Dataset section:
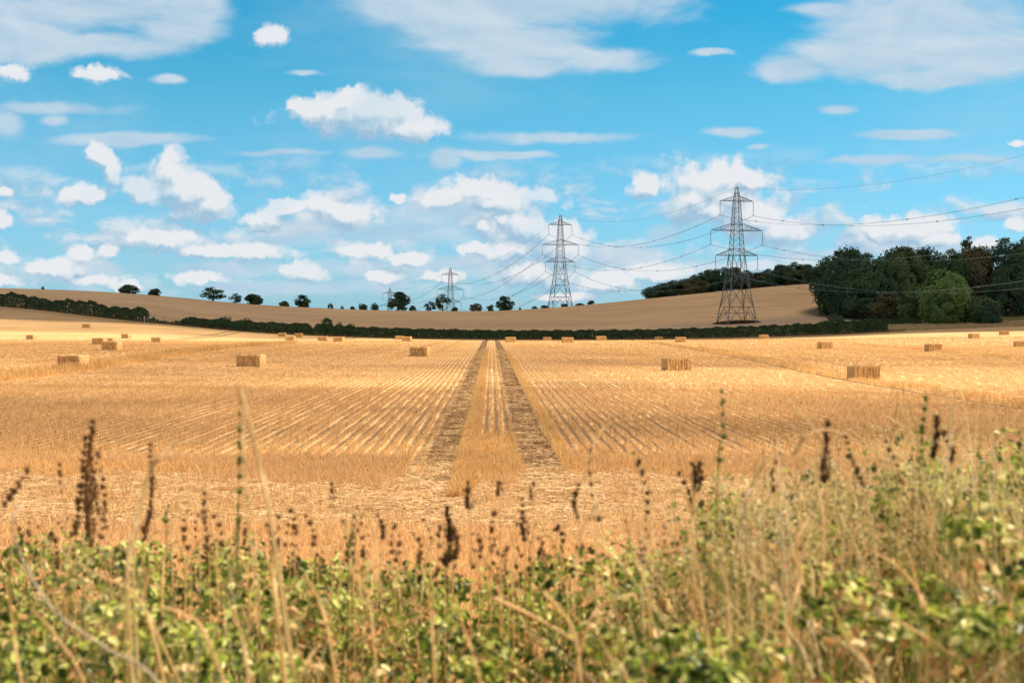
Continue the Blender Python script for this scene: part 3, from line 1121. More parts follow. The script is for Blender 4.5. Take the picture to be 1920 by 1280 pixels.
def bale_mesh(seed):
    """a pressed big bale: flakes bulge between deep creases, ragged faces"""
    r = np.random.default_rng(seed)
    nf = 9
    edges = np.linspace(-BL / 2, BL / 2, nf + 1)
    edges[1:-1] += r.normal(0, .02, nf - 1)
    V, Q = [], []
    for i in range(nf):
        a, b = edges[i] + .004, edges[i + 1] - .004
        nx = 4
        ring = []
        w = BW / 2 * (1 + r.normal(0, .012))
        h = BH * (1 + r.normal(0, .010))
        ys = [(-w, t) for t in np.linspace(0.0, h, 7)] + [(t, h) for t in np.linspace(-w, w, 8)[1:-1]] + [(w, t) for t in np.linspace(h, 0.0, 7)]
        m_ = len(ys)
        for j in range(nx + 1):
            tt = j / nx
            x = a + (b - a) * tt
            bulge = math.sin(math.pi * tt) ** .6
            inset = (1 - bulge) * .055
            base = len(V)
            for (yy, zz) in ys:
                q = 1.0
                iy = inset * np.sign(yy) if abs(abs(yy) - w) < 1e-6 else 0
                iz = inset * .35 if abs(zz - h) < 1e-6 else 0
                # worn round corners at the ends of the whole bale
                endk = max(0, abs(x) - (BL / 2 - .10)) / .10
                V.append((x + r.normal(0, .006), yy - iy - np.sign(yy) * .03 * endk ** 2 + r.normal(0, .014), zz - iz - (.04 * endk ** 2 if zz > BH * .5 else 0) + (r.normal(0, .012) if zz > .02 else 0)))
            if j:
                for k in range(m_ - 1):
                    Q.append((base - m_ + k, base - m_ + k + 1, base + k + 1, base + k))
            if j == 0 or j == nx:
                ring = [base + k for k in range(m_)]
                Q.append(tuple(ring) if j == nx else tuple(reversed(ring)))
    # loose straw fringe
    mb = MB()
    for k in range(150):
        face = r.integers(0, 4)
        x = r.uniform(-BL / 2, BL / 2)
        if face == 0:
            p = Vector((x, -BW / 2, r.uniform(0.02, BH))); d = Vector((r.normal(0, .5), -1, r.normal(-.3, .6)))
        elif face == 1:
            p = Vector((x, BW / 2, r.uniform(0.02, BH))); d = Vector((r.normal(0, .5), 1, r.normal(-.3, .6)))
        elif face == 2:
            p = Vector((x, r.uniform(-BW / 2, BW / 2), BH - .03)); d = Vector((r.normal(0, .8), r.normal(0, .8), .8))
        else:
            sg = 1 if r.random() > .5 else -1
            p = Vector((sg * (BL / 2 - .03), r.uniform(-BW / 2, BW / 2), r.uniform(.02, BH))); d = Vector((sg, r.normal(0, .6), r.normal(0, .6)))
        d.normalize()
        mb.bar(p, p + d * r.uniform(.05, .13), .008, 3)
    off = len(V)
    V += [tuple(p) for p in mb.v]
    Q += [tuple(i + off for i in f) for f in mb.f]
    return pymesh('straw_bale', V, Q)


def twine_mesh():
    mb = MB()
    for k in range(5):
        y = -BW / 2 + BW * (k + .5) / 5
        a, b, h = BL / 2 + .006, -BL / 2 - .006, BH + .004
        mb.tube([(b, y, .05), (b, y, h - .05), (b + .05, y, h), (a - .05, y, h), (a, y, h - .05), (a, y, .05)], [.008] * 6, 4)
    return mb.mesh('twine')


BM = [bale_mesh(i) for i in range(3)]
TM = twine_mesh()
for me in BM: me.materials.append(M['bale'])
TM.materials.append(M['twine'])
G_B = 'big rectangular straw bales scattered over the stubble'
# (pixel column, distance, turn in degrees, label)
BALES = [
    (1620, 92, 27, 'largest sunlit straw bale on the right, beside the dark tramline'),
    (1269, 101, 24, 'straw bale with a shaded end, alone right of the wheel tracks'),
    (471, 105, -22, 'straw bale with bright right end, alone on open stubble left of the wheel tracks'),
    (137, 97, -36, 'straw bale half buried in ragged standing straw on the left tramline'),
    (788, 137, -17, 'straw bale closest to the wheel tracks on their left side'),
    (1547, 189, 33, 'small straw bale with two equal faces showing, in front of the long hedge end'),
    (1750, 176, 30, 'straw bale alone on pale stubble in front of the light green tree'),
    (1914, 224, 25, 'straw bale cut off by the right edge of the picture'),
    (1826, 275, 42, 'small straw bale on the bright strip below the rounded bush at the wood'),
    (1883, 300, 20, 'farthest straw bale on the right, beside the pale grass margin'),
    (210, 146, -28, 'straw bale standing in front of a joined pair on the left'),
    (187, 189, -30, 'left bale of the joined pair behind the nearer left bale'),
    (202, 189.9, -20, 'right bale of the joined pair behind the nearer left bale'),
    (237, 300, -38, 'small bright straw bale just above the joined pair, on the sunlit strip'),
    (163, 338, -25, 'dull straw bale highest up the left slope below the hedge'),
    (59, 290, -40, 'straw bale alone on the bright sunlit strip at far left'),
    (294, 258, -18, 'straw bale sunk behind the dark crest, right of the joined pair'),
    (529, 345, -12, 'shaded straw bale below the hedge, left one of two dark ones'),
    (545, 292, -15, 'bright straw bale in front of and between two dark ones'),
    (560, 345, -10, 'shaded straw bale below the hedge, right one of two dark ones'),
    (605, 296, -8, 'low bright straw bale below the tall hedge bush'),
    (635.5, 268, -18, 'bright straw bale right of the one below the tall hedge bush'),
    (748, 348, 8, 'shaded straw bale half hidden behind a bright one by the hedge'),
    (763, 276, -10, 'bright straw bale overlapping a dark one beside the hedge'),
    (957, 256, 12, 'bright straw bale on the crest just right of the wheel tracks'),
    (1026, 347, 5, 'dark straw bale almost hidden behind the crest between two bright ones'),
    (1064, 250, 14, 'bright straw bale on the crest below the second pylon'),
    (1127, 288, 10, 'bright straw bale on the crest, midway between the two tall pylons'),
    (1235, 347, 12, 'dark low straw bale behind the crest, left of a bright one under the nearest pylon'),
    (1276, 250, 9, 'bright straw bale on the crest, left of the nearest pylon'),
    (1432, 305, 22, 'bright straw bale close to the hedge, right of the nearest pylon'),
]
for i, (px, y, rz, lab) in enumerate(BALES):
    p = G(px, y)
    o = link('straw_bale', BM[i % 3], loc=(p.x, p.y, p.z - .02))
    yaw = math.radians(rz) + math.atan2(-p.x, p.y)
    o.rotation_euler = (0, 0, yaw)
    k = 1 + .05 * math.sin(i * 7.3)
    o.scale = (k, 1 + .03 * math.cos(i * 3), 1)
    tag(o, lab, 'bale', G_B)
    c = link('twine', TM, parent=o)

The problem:
Retype the whole listing exactly and leave the pictures out.

Final answer:
Continue the Blender Python script for this scene: part 3, from line 1121. More parts follow. The script is for Blender 4.5. Take the picture to be 1920 by 1280 pixels.
def bale_mesh(seed):
    """a pressed big bale: flakes bulge between deep creases, ragged faces"""
    r = np.random.default_rng(seed)
    nf = 9
    edges = np.linspace(-BL / 2, BL / 2, nf + 1)
    edges[1:-1] += r.normal(0, .02, nf - 1)
    V, Q = [], []
    for i in range(nf):
        a, b = edges[i] + .004, edges[i + 1] - .004
        nx = 4
        ring = []
        w = BW / 2 * (1 + r.normal(0, .012))
        h = BH * (1 + r.normal(0, .010))
        ys = [(-w, t) for t in np.linspace(0.0, h, 7)] + [(t, h) for t in np.linspace(-w, w, 8)[1:-1]] + [(w, t) for t in np.linspace(h, 0.0, 7)]
        m_ = len(ys)
        for j in range(nx + 1):
            tt = j / nx
            x = a + (b - a) * tt
            bulge = math.sin(math.pi * tt) ** .6
            inset = (1 - bulge) * .055
            base = len(V)
            for (yy, zz) in ys:
                q = 1.0
                iy = inset * np.sign(yy) if abs(abs(yy) - w) < 1e-6 else 0
                iz = inset * .35 if abs(zz - h) < 1e-6 else 0
                # worn round corners at the ends of the whole bale
                endk = max(0, abs(x) - (BL / 2 - .10)) / .10
                V.append((x + r.normal(0, .006), yy - iy - np.sign(yy) * .03 * endk ** 2 + r.normal(0, .014), zz - iz - (.04 * endk ** 2 if zz > BH * .5 else 0) + (r.normal(0, .012) if zz > .02 else 0)))
            if j:
                for k in range(m_ - 1):
                    Q.append((base - m_ + k, base - m_ + k + 1, base + k + 1, base + k))
            if j == 0 or j == nx:
                ring = [base + k for k in range(m_)]
                Q.append(tuple(ring) if j == nx else tuple(reversed(ring)))
    # loose straw fringe
    mb = MB()
    for k in range(150):
        face = r.integers(0, 4)
        x = r.uniform(-BL / 2, BL / 2)
        if face == 0:
            p = Vector((x, -BW / 2, r.uniform(0.02, BH))); d = Vector((r.normal(0, .5), -1, r.normal(-.3, .6)))
        elif face == 1:
            p = Vector((x, BW / 2, r.uniform(0.02, BH))); d = Vector((r.normal(0, .5), 1, r.normal(-.3, .6)))
        elif face == 2:
            p = Vector((x, r.uniform(-BW / 2, BW / 2), BH - .03)); d = Vector((r.normal(0, .8), r.normal(0, .8), .8))
        else:
            sg = 1 if r.random() > .5 else -1
            p = Vector((sg * (BL / 2 - .03), r.uniform(-BW / 2, BW / 2), r.uniform(.02, BH))); d = Vector((sg, r.normal(0, .6), r.normal(0, .6)))
        d.normalize()
        mb.bar(p, p + d * r.uniform(.05, .13), .008, 3)
    off = len(V)
    V += [tuple(p) for p in mb.v]
    Q += [tuple(i + off for i in f) for f in mb.f]
    return pymesh('straw_bale', V, Q)


def twine_mesh():
    mb = MB()
    for k in range(5):
        y = -BW / 2 + BW * (k + .5) / 5
        a, b, h = BL / 2 + .006, -BL / 2 - .006, BH + .004
        mb.tube([(b, y, .05), (b, y, h - .05), (b + .05, y, h), (a - .05, y, h), (a, y, h - .05), (a, y, .05)], [.008] * 6, 4)
    return mb.mesh('twine')


BM = [bale_mesh(i) for i in range(3)]
TM = twine_mesh()
for me in BM: me.materials.append(M['bale'])
TM.materials.append(M['twine'])
G_B = 'big rectangular straw bales scattered over the stubble'
# (pixel column, distance, turn in degrees, label)
BALES = [
    (1620, 92, 27, 'largest sunlit straw bale on the right, beside the dark tramline'),
    (1269, 101, 24, 'straw bale with a shaded end, alone right of the wheel tracks'),
    (471, 105, -22, 'straw bale with bright right end, alone on open stubble left of the wheel tracks'),
    (137, 97, -36, 'straw bale half buried in ragged standing straw on the left tramline'),
    (788, 137, -17, 'straw bale closest to the wheel tracks on their left side'),
    (1547, 189, 33, 'small straw bale with two equal faces showing, in front of the long hedge end'),
    (1750, 176, 30, 'straw bale alone on pale stubble in front of the light green tree'),
    (1914, 224, 25, 'straw bale cut off by the right edge of the picture'),
    (1826, 275, 42, 'small straw bale on the bright strip below the rounded bush at the wood'),
    (1883, 300, 20, 'farthest straw bale on the right, beside the pale grass margin'),
    (210, 146, -28, 'straw bale standing in front of a joined pair on the left'),
    (187, 189, -30, 'left bale of the joined pair behind the nearer left bale'),
    (202, 189.9, -20, 'right bale of the joined pair behind the nearer left bale'),
    (237, 300, -38, 'small bright straw bale just above the joined pair, on the sunlit strip'),
    (163, 338, -25, 'dull straw bale highest up the left slope below the hedge'),
    (59, 290, -40, 'straw bale alone on the bright sunlit strip at far left'),
    (294, 258, -18, 'straw bale sunk behind the dark crest, right of the joined pair'),
    (529, 345, -12, 'shaded straw bale below the hedge, left one of two dark ones'),
    (545, 292, -15, 'bright straw bale in front of and between two dark ones'),
    (560, 345, -10, 'shaded straw bale below the hedge, right one of two dark ones'),
    (605, 296, -8, 'low bright straw bale below the tall hedge bush'),
    (635.5, 268, -18, 'bright straw bale right of the one below the tall hedge bush'),
    (748, 348, 8, 'shaded straw bale half hidden behind a bright one by the hedge'),
    (763, 276, -10, 'bright straw bale overlapping a dark one beside the hedge'),
    (957, 256, 12, 'bright straw bale on the crest just right of the wheel tracks'),
    (1026, 347, 5, 'dark straw bale almost hidden behind the crest between two bright ones'),
    (1064, 250, 14, 'bright straw bale on the crest below the second pylon'),
    (1127, 288, 10, 'bright straw bale on the crest, midway between the two tall pylons'),
    (1235, 347, 12, 'dark low straw bale behind the crest, left of a bright one under the nearest pylon'),
    (1276, 250, 9, 'bright straw bale on the crest, left of the nearest pylon'),
    (1432, 305, 22, 'bright straw bale close to the hedge, right of the nearest pylon'),
]
for i, (px, y, rz, lab) in enumerate(BALES):
    p = G(px, y)
    o = link('straw_bale', BM[i % 3], loc=(p.x, p.y, p.z - .02))
    yaw = math.radians(rz) + math.atan2(-p.x, p.y)
    o.rotation_euler = (0, 0, yaw)
    k = 1 + .05 * math.sin(i * 7.3)
    o.scale = (k, 1 + .03 * math.cos(i * 3), 1)
    tag(o, lab, 'bale', G_B)
    c = link('twine', TM, parent=o)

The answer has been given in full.